By Victoria
Well whoops, we forgot to post after the actual biometrics appointment. It took place on November 4th; we arrived at the place a little early expecting there to be a line for security at the door since it's an official USCIS Government outpost building, but security was actually a bit slack. It was just a couple people at a receiving desk who asked to see Colin's appointment notice, then gave him a 1-page form to fill out with his basic information. There was no metal detector walkthrough or X-ray scanner for bags. You're also supposedly not allowed to have cell phones inside the building, but no one asked us. The people at the desk barely even looked at me and didn't seem to care whether I would've had anything potentially prohibited. When we took a seat for Colin to fill out his form, I actually heard the desk person ask someone entering if they had a phone with them...neither Colin nor I were even asked that question. Oh well!
Once Colin was done with the form, we got into a line that takes you to another desk where a man was briefly looking over the information, checking IDs, handing out numbered tickets, then directing people to the waiting area. This place actually reminded me exactly of the DMV -- you get a number, then wait forever to get called for something that will take about 5 minutes. We waited for about an hour and a half, well past Colin's appointment time!

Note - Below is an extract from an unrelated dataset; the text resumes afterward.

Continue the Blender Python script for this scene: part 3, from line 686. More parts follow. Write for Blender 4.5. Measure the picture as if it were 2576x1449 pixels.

Anyway, once your number gets called, you go into a secondary waiting room that's walled off with glass from the larger waiting room. I could see that the employees' desks were in there and they had cameras mounted to take photos for ID cards, fingerprint scanners, etc. Colin was luckily first in this secondary line, so it didn't take long.
He told me afterward there was a snafu with recording his home country; the woman taking his information clearly didn't have a good grasp on geography, because she kept pointing to where he wrote "Northern Ireland" and said "You wrote you're from Ireland! You're from Ireland!" even after Colin tried to explain Northern Ireland is part of the UK and showed her his United Kingdom passport. Awkward. And then he said she wrote "UN" in the country code instead of "UK"! Guess he's a citizen of the United Nations now...
So that was our adventure just to get Colin's fingerprints scanned and another photo taken. We haven't heard anything at all from the government since then.